Senate debates

Wednesday, 14 May 2008

Telecommunications (Interception and Access) Amendment Bill 2008

In Committee

10:32 am

Photo of Andrew BartlettAndrew Bartlett (Queensland, Australian Democrats) Share this | Hansard source

I move Democrat amendment (1) on sheet 5478 circulated in the name of Senator Stott Despoja on behalf of the Australian Democrats:

(1)
Page 2, (after line 11), after clause 3, insert: 4 Review of operation of Act
(1)
The Minister must cause an independent review of the operation of this Act to be completed at the end of every five years, with the first review due for completion on 30 June 2013.

I think I have notified all the whips, but just to make sure everybody is clear: all of the other circulated amendments from the Democrats that are on the running sheet I will not be proceeding with. They were sent around back in March when it looked like we might not get a committee review of this. We have had the committee review, so things have moved on. This single amendment is based on committee recommendation No. 7. I think Senator Ludwig has addressed this to some extent and has pre-empted the fabulous argument I am about to put forward, and he has rejected it before he has heard it on the basis of committee recommendation No. 7, which recommended the insertion of a statutory requirement for the act to be independently reviewed every five years. While the committee recommended the review requirement be inserted via separate legislation, the Democrats do not see any reason why it could not be inserted now.
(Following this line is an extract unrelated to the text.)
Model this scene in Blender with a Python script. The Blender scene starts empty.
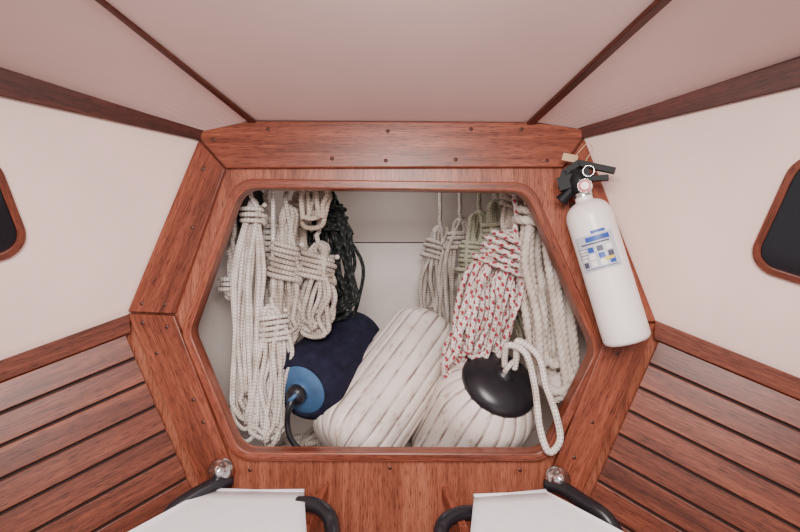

This is the third time the act has been amended in as many years, and those amendments have dealt with controversial aspects such as B-party warrants, which I should repeat the ALP, when in opposition, had significant issues with at the time; expansions in the definition of ‘enforcement agency’ allowing an unprecedented number of organisations access to communications information—there were difficulties in defining exactly what telecommunications data is and therefore what law enforcement agencies are able to access; access to prospective, real-time telecommunications data and location information which, combined with the emergence of many new technologies threatens to act as an alternative surveillance mechanism; and further examination of device based warrants. As a result, it is not clear if an appropriate balance has been struck between necessary, lawful and proportionate access to telecommunications by law enforcement agencies on the one hand and the public’s right to communicate free from surveillance on the other. The risk to personal privacy is increased in the committee’s words ‘in lieu of an express right to privacy under Australian law’ and by the lack of any formal human rights instrument in Australia. Clearly, a comprehensive and independent review would be the best way to determine whether the correct balance has been maintained.

It is clear in the Democrats’ view that we need an urgent audit of the powers that are available under the act as a follow-up to the Blunn review, which was completed in 2005—that was nearly three years ago. Mr Blunn stated in his report:

It is inevitable that there will be further reviews.  Indeed given the rate of changes within the industry and within society more generally I believe that there is a strong case for regular reviews, say at three yearly intervals.

This amendment opts to implement the committee’s recommendation for review within five years rather than the shorter three-year period suggested by Mr Blunn, although a strong alternative can be easily made to support an immediate review followed by recurring reviews every five years. The Office of the Privacy Commissioner is also of the view that the operation of the act should be subject to overall independent review at least every five years due to the number of amendments to interception legislation in recent years and the resulting incremental expansion in powers.

Senator Ludwig, the minister representing the government, pointed out that there have been a number of reviews—Senate committee reviews and others. I think he said seven; I might not be right, but it was a significant number, anyway. I accept that but I think it is worth pointing out that the Senate committee inquiry we have just had was not a review of the totality; it was a review of a specific set of amendments. There is a real risk when you slice down and look at particular areas in a timely and critical fashion that you can risk not seeing the forest for the trees. I think this amendment seeks to have a review of the forest—the totality of how it operates—and have that regularly required in an independent way through the statute. That is the purpose behind it, and I think it is a meritorious one. I will leave my remarks there.